Иоанн Златоуст был недостижимым идеалом для каждого визан­тийского проповедника. Его воздействие на средневековую Европу и Древнюю Русь трудно переоценить. Не случайно для русской тра­диции были характерны сборники поучений "Златоусты", "Златоструи", "Измарагды", "Маргариты". Наследником традиций Иоанна Златоуста можно по праву считать страстного борца с не­праведной властью протопопа Аввакума.

В западной патристике воспреемниками риторических традиций античности принято считать двух прославленных отцов церкви Ав­релия Августина, в церковной традиции Блаженного Августина (354—430), автора "Исповеди" и трактата "О граде божием", и св. Иеронима (ок. 347—420), переводчика Библии на латинский язык, автора канонической Вульгаты. Оба они, как люди чисто римской латинской образованности, были вдохновенными поклонниками мастерства Цицерона, чьи сочинения сыграли огромную роль в судьбе обоих. Августин пришел к религиозно-философским искани­ям под влиянием прочитанного диалога Цицерона "Гортензий", о чем он сам повествует в "Исповеди". Иероним, отрекшись от всего мирского — семьи, имущества, плотских радостей, не мог отказать себе в чтении Цицерона, за что, по его собственному рассказу, грозный Судия упрекал его: "Ты цицеронианец, а не христианин!"

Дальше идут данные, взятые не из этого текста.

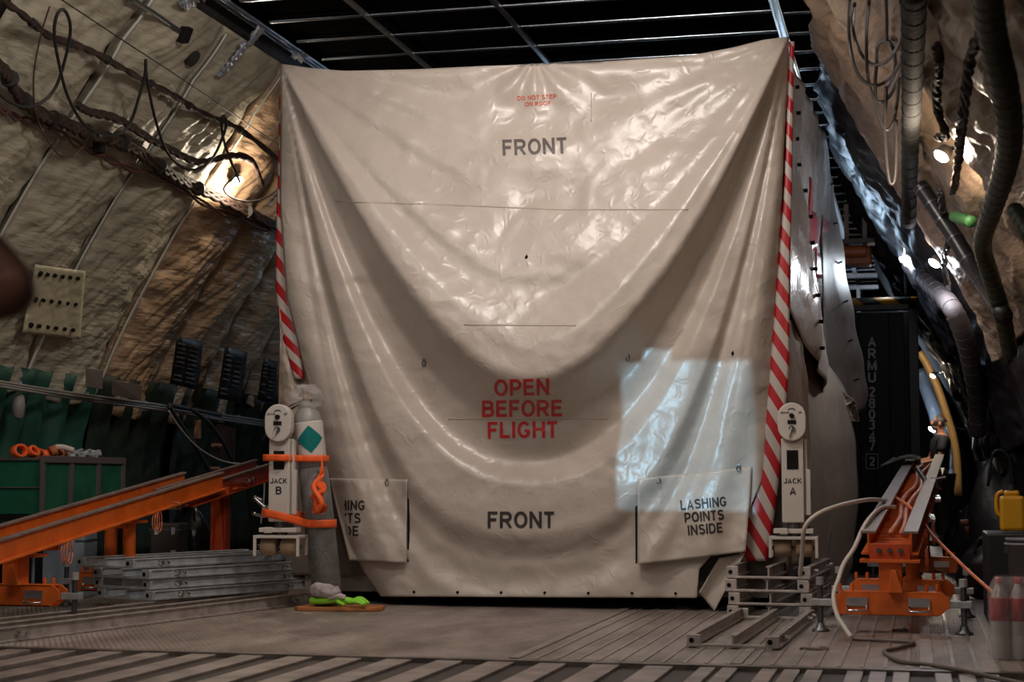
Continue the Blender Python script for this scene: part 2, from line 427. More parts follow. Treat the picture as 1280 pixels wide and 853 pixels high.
# near ramp: ribbed planks
RAMPL = mat('ramp_light', (.46, .385, .35), .42, metal=.3, var=.45, vscale=5, bump=.3, bscale=70)
RAMPD = mat('ramp_dark', (.060, .045, .04), .55, var=.3, vscale=5, bump=.4, bscale=70)
m = MB(); m.box((CX-.15, (YT+Y0)/2, -.07), (8.3, YT-Y0-.03, .1)); struct(m.build('trim_2', RAMPD))
m = MB()
x = -7.0; i = 0
while x < 1.0:
    wd = .135 if x < -1.2 else .075
    m.box((x+wd/2, (YT+Y0)/2, -.018), (wd, YT-Y0-.05, .03)); x += wd+(.125 if x < -1.2 else .03 if (i % 3) else .11); i += 1
struct(m.build('trim_3', RAMPL, bevel=.004))
m = MB(); m.box((CX-.15, YT-.01, -.02), (8.3, .07, .05)); struct(m.build('trim_4', mat('threshold', (.30, .25, .22), .35, metal=.5, var=.5, vscale=9, bump=.4, bscale=40)))
# ceiling: black panels with polished rails that catch the added cool light
m = MB(); m.box((CX, (Y0+Y1)/2, 4.53), (4.6, Y1-Y0, .06)); struct(m.build('ceiling', mat('ceiling_black', (.006, .0055, .0055), 1, spec=0)))
RAIL = mat('polished_rail', (.62, .68, .76), .22, metal=1, var=.3, vscale=2)
m = MB()
zc = 4.46
for i in range(42):
    y = 6.7+.6*i
    m.cyl((-4.86, y, zc), (-1.0, y, zc), .019, 8)
    m.cyl((-.93, y+.1, zc), (-.62, y+.1, zc), .019, 8)
struct(m.build('trim_5', RAIL))
m = MB()
for xx in (-4.05, -3.0):
    m.box((xx, 16, zc-.02), (.035, 20, .03))
struct(m.build('trim_6', mat('ceiling_strap', (.30, .27, .26), .35, metal=.6, var=.5, vscale=20)))
def rail(name, x):
    m = MB(); L_ = 30
    for dx in (-.022, .022): m.box((x+dx, 18, 4.41), (.014, L_, .03))
    m.box((x, 18, 4.43), (.07, L_, .012))
    return struct(m.build(name, mat('crane_rail', (.62, .66, .72), .3, metal=.9, var=.3), bevel=.003))
rail('trim_7', -4.93); rail('trim_8', -.97)
# rear wall behind the camera with an opening cut to outline the light patch; far bulkhead
def ap(p0, p1, z0, z1):                                   # bounds of the opening that shapes the patch
    return p0, p1, z0, z1
TGT = [atY(px, py, YC-.05) for px, py in ((778, 455), (944, 455), (944, 700), (778, 640), (806, 438), (843, 438))]
sd = Vector((.22, 1, -.10)).normalized()                  # beam direction into the hold
YD = 6.2                                                   # placeholder, replaced by the plane of the opening
def back(p, Y): return p-sd*((p.y-Y)/sd.y)
YW = -5.9
A = [back(p, YW) for p in TGT]
xl, xr = A[0].x, A[1].x; zt = A[0].z; zb = A[3].z; zs = A[4].z; x4, x5 = A[4].x, A[5].x
m = MB()
m.box(((xl-7.2)/2, YW, 2.3), (xl+7.2, .08, 4.8)); m.box(((xr+1.6)/2, YW, 2.3), (1.6-xr, .08, 4.8))
m.box(((xl+xr)/2, YW, zb/2), (xr-xl, .08, zb)); m.box(((xl+xr)/2, YW, (zs+4.7)/2), (xr-xl, .08, 4.7-zs))
m.box(((xl+x4)/2, YW, (zt+zs)/2), (x4-xl, .08, zs-zt)); m.box(((xr+x5)/2, YW, (zt+zs)/2), (xr-x5, .08, zs-zt))
struct(m.build('wall_back', SHELL))
m = MB(); m.box((CX-.1, Y1, 2.3), (8.6, .08, 4.8)); struct(m.build('wall_front', SHELL))
sun = light('SUN', 'patch_sun', (xl, -9, 3.5), 1.7, (.42, .76, 1.0), angle=math.radians(.15))
sun.rotation_euler = sd.to_track_quat('-Z', 'Y').to_euler()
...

Собственно цицероновская традиция была освоена христианскими мыслителями еще в творчестве Лактация, в котором авторы статьи о ла­тинской прозе во втором томе "Истории всемирной литературы" усмат­ривают "классицистическую волну" (конец III—начало IV вв.). "Из всех авторов своей эпохи как христианских, так и языческих, Лактацию удалось ближе всего подойти к цицероновской норме латинской прозы: его слог отмечен чистотой языка, благородной простотой выражения мысли, стройной непринужденностью композиции. Гу­манисты эпохи Возрождения прозвали его "христианским Цицеро­ном". В сознательном следовании традиционной юридической тер­минологии главный труд Лактация озаглавлен "Божественные уста­новления". Выразившийся в стиле и мысли набожного ритора син­тез христианских и классических начал проведен с редкой уверен­ностью и последовательностью, но оплачен дорогой ценой: если христианская вера внутри такого синтеза утрачивает дерзновенную глубину парадокса, то античная культура сводится к стилистиче­скому блеску и общим местам моральной философии, отказываясь от научного духа (именно у Лактация достижения космологии впер­вые оцениваются как опасность для веры)" 34.

"Цицеронианцем" был и Амвросий Медиоланский, сначала ритор, а потом епископ Милана, оказавший непосредственное влияние на художественное мышление Софрония Евсевия Иеронима и Аврелия Августина, будущих "отцов церкви" и самых знаменитых латинских христианских писателей.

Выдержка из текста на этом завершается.